Photography by Benoit Linero

Similar to its sister property in Los Angeles, the Nomad Vegas, brought to life via French architect Jacques Garcia, is all about grand old-world details plus a little desert influence. Rooms feature mahogany writing desks, velvet window seats, and tufted leather furniture—and in the bathroom, creamy white Carrara marble. To keep the luxe vibe going, you’ll want to have dinner downstairs in the Nomad Library, where 25,000 of David Rockefeller’s personal books cover the walls from floor to heaven-high ceiling. 

Virgin Hotels Las Vegas, Curio Collection by Hilton

Courtesy of Virgin Hotels Las Vegas, Curio Collection by Hilton

Not everything in Vegas is over the top, and this quiet (well, according to Sin City standards) stay is proof. Rooms in the Canyon or Opal Towers are the ones you want; they have light wood furniture, low-to-the-ground vintage-leaning sofas, blob-shaped coffee tables, and Sputnik chandeliers, making them the perfect place to recharge after a night—or three—out on the town.

Bellagio

Courtesy of MGM Resorts International

It’s a classic for a reason. From the minute you walk through the lobby of handblown Dale Chihuly glass flowers, you know you’re not in [insert your hometown here] anymore. While the hotel has been around since 1998, the newly renovated rooms are the ones to book—they’re designed in on-trend earth tones inspired by Lake Como sunsets and feature made-for-Bellagio Stearns & Foster mattresses where you can sleep off whatever happened the night before. 

Where to Eat in Las Vegas

Mayfair Supper Club. Eating dinner is just one part of the adventure that comes with booking a reservation at this swanky restaurant/nightclub/fever dream. Things start out mildly as a cabaret singer croons along to live music—but as the night goes on, things take a turn for the wild as dancers twirl from the ceiling and the center stage descends and becomes a dance floor. Don’t think; just book it.

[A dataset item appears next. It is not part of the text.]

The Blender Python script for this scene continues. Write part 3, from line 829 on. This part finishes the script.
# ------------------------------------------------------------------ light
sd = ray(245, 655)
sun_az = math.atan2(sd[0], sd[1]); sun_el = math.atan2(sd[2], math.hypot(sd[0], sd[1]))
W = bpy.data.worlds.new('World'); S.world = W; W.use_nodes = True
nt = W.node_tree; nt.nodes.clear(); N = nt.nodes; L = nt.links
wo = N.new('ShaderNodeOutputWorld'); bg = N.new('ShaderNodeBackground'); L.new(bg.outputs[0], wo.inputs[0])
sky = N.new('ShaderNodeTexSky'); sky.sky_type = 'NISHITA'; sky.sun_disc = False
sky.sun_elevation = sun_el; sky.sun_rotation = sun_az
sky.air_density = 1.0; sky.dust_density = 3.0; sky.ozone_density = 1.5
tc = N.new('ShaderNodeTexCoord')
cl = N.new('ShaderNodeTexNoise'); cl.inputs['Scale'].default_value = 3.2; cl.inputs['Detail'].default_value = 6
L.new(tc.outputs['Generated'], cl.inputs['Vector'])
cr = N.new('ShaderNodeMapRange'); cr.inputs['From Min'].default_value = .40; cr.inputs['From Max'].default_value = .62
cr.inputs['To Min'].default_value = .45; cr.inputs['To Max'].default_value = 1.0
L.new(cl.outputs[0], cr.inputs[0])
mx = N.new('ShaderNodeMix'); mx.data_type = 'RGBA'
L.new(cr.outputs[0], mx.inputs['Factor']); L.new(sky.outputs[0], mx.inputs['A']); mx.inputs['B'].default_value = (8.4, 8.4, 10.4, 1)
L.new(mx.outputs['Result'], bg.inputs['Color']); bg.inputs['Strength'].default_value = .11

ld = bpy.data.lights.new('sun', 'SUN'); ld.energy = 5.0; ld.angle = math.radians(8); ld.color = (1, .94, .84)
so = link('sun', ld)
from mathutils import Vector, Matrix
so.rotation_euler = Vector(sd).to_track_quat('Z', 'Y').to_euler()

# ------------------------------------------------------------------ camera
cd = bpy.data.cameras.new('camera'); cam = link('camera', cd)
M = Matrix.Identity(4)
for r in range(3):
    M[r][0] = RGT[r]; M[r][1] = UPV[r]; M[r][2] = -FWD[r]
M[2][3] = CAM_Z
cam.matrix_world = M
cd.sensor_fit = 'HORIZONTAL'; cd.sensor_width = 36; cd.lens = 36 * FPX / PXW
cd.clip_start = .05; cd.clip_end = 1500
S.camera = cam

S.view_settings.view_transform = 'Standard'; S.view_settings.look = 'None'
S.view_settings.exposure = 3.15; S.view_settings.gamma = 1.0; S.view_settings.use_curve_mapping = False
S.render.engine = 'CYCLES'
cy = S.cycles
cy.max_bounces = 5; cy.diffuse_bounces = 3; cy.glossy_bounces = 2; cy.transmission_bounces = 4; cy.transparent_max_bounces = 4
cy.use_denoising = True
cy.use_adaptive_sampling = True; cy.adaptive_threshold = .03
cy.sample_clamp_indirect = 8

Spago. Hungover brunch never tasted so good, and once you’ve lost yourself in Wolfgang Puck’s bacon and egg pizza, you’ll take in one of the best views of Bellagio’s hourly fountain show. 

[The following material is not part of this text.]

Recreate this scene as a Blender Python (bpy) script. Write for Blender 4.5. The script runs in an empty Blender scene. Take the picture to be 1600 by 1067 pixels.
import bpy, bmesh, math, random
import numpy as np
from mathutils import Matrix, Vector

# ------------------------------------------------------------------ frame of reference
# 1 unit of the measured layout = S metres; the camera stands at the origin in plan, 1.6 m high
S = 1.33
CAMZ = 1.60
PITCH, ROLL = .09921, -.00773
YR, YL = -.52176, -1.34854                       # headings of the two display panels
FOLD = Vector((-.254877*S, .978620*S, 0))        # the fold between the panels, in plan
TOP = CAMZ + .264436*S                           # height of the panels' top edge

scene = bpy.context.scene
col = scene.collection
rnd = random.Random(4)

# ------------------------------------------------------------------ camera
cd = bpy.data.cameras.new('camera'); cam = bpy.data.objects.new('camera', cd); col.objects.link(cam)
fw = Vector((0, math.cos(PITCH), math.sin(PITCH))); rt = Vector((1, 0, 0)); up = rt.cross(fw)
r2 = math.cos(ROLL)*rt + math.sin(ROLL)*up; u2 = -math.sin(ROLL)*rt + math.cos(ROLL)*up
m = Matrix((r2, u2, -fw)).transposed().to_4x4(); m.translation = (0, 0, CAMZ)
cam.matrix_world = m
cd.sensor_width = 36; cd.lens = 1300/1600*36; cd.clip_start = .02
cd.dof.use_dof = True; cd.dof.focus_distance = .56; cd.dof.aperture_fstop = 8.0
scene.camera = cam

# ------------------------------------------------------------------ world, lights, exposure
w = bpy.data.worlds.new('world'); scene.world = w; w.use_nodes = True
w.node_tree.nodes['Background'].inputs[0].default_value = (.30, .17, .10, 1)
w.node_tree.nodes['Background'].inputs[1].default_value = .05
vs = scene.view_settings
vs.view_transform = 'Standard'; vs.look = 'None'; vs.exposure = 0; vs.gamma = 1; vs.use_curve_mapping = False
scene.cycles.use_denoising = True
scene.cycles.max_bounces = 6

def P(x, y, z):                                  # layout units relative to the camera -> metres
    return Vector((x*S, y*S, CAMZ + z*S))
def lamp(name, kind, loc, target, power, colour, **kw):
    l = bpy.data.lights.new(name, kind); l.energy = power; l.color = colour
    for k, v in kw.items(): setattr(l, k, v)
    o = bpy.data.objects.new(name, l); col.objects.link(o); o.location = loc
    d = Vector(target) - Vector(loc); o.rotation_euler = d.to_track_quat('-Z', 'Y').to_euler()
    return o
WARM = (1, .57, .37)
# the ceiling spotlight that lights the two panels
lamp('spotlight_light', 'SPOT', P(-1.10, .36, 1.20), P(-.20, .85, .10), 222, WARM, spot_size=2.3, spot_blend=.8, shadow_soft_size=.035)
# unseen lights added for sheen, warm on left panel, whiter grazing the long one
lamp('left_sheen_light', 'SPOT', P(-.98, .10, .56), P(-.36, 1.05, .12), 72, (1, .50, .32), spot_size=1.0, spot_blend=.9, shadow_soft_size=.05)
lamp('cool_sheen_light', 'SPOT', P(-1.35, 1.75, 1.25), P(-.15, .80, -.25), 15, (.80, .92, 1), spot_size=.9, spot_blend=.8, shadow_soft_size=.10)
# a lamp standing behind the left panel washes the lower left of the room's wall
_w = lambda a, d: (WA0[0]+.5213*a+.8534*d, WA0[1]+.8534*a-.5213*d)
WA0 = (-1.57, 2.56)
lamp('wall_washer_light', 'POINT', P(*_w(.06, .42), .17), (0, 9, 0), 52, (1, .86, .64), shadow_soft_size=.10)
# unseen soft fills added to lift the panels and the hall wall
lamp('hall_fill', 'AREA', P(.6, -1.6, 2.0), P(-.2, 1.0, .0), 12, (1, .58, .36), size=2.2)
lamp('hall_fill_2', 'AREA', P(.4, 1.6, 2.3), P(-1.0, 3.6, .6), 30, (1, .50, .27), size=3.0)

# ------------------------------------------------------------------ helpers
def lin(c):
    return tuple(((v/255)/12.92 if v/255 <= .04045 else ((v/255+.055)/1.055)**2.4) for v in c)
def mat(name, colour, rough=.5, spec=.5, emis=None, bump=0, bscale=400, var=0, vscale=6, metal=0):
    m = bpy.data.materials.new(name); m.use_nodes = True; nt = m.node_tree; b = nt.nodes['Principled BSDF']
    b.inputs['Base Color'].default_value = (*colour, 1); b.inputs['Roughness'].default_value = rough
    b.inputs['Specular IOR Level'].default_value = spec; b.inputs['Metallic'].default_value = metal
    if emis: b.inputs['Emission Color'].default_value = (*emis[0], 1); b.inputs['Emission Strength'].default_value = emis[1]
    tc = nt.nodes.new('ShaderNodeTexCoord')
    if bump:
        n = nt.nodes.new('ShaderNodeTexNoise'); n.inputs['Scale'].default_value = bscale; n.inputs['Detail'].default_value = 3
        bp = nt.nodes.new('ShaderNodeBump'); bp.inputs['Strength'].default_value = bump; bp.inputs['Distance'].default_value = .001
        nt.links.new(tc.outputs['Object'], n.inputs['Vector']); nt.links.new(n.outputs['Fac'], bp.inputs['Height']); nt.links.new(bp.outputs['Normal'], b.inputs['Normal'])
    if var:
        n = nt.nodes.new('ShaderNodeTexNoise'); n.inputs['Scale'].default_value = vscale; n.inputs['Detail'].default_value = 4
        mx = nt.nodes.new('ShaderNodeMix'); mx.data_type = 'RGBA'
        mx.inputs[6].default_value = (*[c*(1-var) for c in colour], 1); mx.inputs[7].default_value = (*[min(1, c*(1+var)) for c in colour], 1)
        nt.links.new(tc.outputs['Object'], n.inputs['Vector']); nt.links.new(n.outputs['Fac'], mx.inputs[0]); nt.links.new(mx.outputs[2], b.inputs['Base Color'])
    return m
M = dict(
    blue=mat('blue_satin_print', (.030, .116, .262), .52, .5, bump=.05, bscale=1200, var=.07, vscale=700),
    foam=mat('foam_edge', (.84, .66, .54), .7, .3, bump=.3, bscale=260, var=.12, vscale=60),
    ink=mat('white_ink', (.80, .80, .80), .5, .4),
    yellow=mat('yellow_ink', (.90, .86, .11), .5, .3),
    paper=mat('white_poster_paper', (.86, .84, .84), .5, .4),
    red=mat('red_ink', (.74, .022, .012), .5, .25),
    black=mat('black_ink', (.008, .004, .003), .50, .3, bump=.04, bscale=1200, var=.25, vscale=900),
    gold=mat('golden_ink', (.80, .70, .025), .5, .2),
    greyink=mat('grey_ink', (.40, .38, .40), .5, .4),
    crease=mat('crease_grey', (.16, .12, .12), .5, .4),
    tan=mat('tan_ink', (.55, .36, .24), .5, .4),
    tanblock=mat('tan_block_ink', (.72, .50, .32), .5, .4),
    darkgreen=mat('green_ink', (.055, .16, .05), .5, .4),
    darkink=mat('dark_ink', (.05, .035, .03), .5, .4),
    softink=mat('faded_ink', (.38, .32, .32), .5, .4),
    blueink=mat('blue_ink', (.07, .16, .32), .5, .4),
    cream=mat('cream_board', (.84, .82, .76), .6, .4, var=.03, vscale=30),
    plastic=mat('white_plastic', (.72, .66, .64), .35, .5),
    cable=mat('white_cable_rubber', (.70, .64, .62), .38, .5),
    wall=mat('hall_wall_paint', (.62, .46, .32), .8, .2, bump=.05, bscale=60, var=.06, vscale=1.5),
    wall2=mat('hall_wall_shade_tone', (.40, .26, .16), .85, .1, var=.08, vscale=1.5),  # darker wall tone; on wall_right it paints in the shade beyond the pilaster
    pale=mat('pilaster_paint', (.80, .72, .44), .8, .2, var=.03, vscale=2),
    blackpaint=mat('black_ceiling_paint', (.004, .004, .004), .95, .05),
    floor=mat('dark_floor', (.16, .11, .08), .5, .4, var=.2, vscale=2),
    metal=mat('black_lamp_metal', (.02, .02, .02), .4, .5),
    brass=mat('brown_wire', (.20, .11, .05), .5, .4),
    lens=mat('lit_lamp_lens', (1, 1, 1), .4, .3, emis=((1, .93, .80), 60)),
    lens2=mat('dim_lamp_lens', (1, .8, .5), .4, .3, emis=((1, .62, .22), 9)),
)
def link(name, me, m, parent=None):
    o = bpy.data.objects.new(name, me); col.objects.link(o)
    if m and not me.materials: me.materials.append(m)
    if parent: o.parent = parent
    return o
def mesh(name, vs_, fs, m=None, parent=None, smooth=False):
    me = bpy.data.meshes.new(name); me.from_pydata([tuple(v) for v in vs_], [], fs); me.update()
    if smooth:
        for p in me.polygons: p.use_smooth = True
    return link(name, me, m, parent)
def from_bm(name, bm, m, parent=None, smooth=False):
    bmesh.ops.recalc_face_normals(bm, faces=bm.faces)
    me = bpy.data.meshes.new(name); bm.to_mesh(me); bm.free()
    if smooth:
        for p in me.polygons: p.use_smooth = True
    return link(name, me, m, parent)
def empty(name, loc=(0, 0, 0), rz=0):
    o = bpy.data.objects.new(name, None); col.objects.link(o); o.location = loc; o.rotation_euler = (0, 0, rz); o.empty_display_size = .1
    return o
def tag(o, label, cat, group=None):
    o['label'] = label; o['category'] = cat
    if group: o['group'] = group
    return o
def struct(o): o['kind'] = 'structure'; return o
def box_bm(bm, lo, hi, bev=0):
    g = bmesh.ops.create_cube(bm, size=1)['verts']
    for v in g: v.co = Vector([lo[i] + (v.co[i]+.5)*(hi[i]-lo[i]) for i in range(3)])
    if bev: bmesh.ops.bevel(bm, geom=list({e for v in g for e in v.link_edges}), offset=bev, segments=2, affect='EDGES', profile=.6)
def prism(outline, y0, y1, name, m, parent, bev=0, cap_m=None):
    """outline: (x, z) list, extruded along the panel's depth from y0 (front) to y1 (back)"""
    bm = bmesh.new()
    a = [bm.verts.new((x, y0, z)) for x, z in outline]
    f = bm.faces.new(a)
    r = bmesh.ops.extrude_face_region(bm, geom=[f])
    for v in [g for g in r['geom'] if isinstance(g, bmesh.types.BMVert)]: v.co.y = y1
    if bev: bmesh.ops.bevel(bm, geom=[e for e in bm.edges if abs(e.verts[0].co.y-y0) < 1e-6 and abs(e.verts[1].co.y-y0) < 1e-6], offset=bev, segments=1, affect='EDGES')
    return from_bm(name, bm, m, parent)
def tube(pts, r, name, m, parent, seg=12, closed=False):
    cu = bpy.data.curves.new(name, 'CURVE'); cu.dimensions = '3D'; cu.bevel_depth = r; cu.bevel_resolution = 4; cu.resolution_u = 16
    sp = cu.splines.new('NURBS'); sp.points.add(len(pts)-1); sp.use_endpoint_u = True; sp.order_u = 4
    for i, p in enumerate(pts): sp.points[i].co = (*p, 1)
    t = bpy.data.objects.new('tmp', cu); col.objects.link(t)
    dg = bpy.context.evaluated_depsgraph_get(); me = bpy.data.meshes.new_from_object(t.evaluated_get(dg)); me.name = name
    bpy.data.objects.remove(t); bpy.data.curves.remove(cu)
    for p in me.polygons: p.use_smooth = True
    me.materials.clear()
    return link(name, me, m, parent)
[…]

Carbone. Even if you’ve been to the New York City location, this one’s Ken Fulk–designed interior has private velvet-curtained banquettes for you to live out your Hello, Dolly! fantasies (just us?) and a Murano glass chandelier originally commissioned for a 1960s Ferrari showroom. 

Amalfi by Bobby Flay. Giant displays of fresh fish act as decor at this coastal Italian-inspired spot, where you’ll take in the view from a striped chair while you sip a spritz.